China’s insurers report income slowdown in first half

Premium income growth decline slightly, offset by improved investment income

China’s insurers report income slowdown in first half

Insurance News

By Gabriel Olano

Gross premium income at Chinese insurers slowed during the first half of this year, according to a statement issued by the China Insurance Regulatory Commission.

From 37% growth in the first half of 2016, gross premium income growth slowed down to 23% for the first six months of this year, according to the CIRC.

“In general, the insurance market was stable with a trend for slower growth,” the regulator said in its statement. “Adjustment in business structure accelerated, returns from the use of capital were steady, and industrial risk control enhanced.”

For the life insurance sector, premium income was up 26%, much slower than the 50% growth experienced last year, reports Shanghai Daily.

The reverse was true for general insurance, as premium income growth sped up to 13.9% this year, compared to 8.5% last year.

According to the CIRC, the general insurance sector’s growth was due to the recovery of the corporate and shipping insurance businesses, as well as increased economic growth.

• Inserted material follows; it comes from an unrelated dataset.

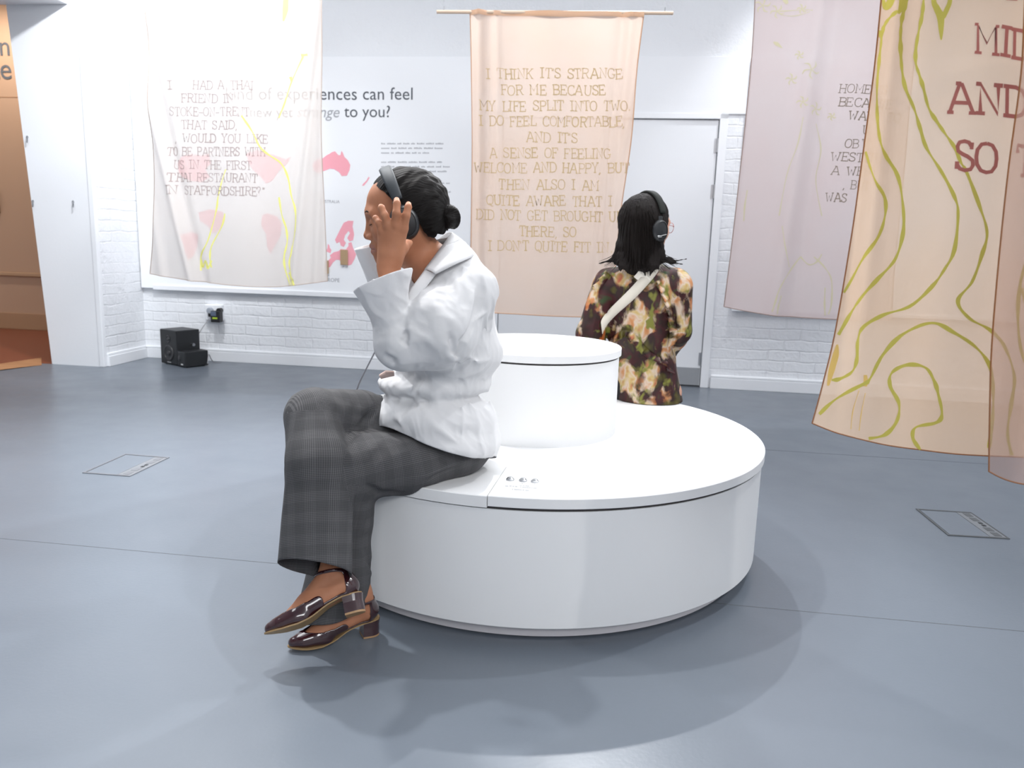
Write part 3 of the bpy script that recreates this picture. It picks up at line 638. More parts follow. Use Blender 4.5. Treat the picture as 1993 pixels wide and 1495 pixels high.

Investment income improved, with insurers investing more into bonds, loans, and stocks, while shying away from bank deposits and equity funds. CIRC data indicated that investment income rose 26.23% to RMB371.73 billion yuan (US$55.33 billion)

The regulator also lauded the industry’s efforts for innovation through offering insurance products covering new and emerging shared economy concepts such as bike-sharing and smart transport.